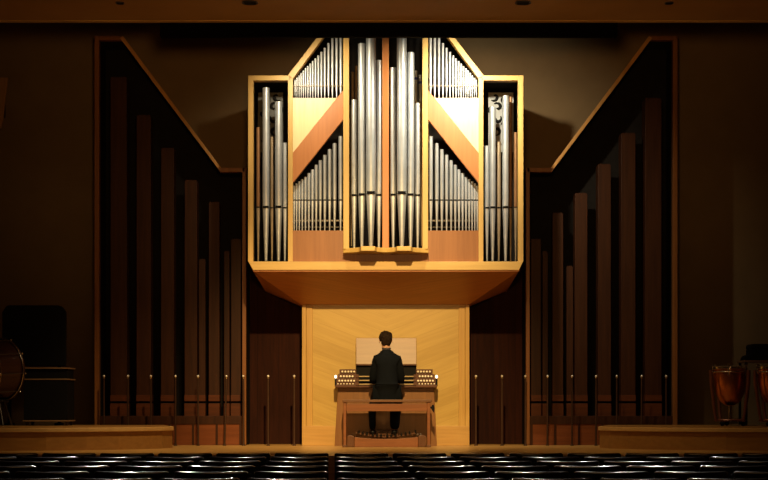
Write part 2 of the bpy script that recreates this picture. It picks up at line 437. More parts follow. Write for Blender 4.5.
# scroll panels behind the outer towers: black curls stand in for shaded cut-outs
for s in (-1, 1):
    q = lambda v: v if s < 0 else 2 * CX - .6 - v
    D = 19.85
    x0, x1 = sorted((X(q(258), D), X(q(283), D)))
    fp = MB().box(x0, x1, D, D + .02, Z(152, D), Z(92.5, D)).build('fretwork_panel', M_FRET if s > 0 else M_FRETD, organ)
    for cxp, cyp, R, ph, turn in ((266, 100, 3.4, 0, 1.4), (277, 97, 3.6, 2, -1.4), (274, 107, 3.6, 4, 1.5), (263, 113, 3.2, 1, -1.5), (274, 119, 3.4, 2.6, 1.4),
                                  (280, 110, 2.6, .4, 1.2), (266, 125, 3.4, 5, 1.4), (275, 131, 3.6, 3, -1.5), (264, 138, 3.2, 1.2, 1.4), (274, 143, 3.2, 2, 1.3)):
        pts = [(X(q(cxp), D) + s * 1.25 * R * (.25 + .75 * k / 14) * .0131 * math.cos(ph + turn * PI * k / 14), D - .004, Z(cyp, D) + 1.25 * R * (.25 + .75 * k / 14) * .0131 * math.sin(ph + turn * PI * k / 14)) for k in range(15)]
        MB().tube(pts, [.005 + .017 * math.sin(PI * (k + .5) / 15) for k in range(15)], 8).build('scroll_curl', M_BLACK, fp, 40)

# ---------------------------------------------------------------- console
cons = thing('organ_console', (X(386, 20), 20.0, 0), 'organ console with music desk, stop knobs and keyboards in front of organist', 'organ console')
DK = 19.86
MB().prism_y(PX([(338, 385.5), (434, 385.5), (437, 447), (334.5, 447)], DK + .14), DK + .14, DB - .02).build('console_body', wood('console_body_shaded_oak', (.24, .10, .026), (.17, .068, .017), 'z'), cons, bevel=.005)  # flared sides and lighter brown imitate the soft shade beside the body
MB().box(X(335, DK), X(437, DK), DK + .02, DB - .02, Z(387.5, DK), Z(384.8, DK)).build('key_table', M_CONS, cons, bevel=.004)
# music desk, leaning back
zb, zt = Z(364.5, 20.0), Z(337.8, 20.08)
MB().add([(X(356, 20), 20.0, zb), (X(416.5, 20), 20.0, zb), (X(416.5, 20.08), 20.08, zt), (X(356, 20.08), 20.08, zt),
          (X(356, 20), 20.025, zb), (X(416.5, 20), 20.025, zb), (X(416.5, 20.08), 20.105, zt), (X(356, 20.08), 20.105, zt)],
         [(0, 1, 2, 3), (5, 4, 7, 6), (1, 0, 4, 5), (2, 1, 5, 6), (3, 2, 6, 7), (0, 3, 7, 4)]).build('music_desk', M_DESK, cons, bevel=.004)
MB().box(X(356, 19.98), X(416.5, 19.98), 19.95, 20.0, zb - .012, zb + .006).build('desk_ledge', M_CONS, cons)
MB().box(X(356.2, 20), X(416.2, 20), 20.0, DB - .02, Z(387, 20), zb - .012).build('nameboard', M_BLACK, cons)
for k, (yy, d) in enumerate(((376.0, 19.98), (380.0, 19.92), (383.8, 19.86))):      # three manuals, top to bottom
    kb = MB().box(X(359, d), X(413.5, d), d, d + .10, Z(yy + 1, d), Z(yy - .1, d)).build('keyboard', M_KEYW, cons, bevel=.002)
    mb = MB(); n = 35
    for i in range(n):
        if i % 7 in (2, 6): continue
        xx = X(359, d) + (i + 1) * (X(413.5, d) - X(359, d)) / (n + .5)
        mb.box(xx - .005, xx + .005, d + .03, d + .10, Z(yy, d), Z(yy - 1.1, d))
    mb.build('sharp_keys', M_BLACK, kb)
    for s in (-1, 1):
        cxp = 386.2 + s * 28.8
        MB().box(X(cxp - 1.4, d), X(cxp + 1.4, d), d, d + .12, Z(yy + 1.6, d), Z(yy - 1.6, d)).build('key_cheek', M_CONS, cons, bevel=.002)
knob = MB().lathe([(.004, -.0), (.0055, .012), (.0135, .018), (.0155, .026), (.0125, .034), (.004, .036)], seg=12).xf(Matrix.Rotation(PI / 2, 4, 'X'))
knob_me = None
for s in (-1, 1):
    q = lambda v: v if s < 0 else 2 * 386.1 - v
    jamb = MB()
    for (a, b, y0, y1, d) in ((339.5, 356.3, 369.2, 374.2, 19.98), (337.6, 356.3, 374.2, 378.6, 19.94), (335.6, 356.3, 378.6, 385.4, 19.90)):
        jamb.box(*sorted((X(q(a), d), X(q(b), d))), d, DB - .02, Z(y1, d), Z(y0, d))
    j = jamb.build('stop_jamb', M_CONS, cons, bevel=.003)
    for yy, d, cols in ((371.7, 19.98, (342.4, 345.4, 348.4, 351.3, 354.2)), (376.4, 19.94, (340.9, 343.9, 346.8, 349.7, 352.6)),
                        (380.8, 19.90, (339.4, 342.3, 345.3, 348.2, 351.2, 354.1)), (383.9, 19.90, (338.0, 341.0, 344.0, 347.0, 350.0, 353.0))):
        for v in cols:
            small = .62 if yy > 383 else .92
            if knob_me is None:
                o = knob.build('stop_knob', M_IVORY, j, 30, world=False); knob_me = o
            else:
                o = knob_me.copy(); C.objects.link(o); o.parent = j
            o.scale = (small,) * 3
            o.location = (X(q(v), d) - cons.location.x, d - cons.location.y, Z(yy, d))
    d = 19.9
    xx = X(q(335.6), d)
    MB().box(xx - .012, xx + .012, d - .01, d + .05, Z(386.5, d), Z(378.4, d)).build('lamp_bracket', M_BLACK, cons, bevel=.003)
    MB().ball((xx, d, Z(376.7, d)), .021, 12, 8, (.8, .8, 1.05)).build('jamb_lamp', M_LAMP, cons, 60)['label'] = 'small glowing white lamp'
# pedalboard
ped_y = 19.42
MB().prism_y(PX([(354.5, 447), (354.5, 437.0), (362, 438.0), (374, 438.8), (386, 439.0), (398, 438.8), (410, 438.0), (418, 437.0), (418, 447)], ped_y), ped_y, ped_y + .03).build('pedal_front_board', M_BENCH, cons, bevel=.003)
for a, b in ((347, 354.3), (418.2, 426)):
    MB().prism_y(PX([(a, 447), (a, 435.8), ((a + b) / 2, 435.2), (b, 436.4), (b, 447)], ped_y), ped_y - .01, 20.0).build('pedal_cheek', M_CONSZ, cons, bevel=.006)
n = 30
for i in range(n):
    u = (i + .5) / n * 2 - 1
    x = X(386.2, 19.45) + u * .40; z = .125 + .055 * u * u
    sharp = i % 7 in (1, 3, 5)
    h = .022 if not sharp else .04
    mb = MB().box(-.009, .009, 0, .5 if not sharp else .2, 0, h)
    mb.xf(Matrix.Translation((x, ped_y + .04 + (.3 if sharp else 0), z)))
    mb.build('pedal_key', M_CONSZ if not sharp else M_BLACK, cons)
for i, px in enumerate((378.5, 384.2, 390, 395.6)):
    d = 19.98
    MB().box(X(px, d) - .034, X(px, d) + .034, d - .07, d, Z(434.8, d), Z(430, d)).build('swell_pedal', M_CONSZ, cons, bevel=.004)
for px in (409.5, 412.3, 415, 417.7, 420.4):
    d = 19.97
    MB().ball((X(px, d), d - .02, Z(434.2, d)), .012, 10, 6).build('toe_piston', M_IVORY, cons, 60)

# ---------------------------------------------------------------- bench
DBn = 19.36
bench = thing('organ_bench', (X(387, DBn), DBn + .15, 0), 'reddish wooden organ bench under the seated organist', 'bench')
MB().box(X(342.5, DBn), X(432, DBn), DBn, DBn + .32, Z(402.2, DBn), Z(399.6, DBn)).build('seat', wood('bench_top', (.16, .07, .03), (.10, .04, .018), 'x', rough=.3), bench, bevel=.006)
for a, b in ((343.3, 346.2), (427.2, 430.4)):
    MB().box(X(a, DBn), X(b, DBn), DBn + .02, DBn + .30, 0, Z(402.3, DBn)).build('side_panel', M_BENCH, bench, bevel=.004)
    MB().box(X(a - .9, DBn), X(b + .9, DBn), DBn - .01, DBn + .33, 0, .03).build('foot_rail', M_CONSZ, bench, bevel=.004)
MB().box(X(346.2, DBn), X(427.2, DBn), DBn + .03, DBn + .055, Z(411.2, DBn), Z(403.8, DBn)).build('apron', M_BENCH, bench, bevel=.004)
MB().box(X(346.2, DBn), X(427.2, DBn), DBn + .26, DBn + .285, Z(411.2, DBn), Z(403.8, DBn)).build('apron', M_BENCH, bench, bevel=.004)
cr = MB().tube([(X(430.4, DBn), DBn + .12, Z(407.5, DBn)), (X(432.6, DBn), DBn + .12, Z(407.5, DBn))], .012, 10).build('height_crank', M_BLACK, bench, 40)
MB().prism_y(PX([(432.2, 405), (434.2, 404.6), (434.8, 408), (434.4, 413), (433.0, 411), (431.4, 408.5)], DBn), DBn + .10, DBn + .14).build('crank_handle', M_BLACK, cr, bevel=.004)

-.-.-

• GIVEN TASK
Nothing outside the span should appear: copy exactly from the line with "fp = MB().box(x0, x1, D, D" through the line with "MB().tube(pts, [.005 +".

• SOLUTION TO THE PROBLEM
    fp = MB().box(x0, x1, D, D + .02, Z(152, D), Z(92.5, D)).build('fretwork_panel', M_FRET if s > 0 else M_FRETD, organ)
    for cxp, cyp, R, ph, turn in ((266, 100, 3.4, 0, 1.4), (277, 97, 3.6, 2, -1.4), (274, 107, 3.6, 4, 1.5), (263, 113, 3.2, 1, -1.5), (274, 119, 3.4, 2.6, 1.4),
                                  (280, 110, 2.6, .4, 1.2), (266, 125, 3.4, 5, 1.4), (275, 131, 3.6, 3, -1.5), (264, 138, 3.2, 1.2, 1.4), (274, 143, 3.2, 2, 1.3)):
        pts = [(X(q(cxp), D) + s * 1.25 * R * (.25 + .75 * k / 14) * .0131 * math.cos(ph + turn * PI * k / 14), D - .004, Z(cyp, D) + 1.25 * R * (.25 + .75 * k / 14) * .0131 * math.sin(ph + turn * PI * k / 14)) for k in range(15)]
        MB().tube(pts, [.005 + .017 * math.sin(PI * (k + .5) / 15) for k in range(15)], 8).build('scroll_curl', M_BLACK, fp, 40)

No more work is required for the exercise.